Conditions for Nepali speakers living in Bhutan have improved somewhat, but several major problems remain. According to a 2003 report by the HRCB, ethnic Nepalese are required to obtain official “security clearance certificates” to enter schools, receive health care, take government jobs, or travel within Bhutan or abroad. However, in a positive step, according to the U.S. State Department’s 2005 religious freedom report, in early 2005 the Bhutanese government began to issue national identity cards to some ethnic Nepalese who have relatives living in the refugee camps.
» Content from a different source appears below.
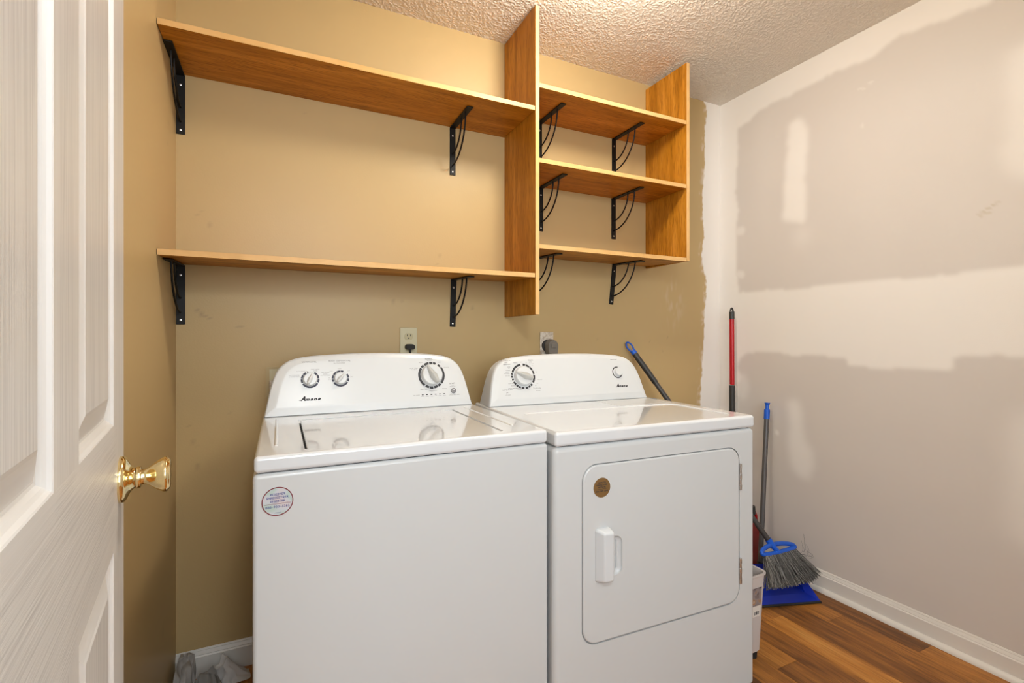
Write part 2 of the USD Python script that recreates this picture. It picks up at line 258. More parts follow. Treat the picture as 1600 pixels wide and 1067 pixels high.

Restrictions on dress and cultural practices were imposed in the late 1980s in an attempt to safeguard Bhutan’s heritage. A 1989 royal decree requires all citizens, including those from minority ethnic groups, to wear the traditional dress of the ruling Drukpas in public places, including schools, government offices, and religious buildings. In September 2004, it was decreed that all women had to adhere to the custom of wearing a scarf draped over two shoulders instead of one, according to The Economist . In December 2004, Bhutan became the first country in the world to ban the sale and use of tobacco.

Women participate freely in social and economic life but continue to be underrepresented in government and politics despite some recent gains. The application of religious or ethnically based customary laws regarding inheritance, marriage, and divorce sometimes results in discrimination against women. There are no reports that trafficking of women or children is a problem in Bhutan.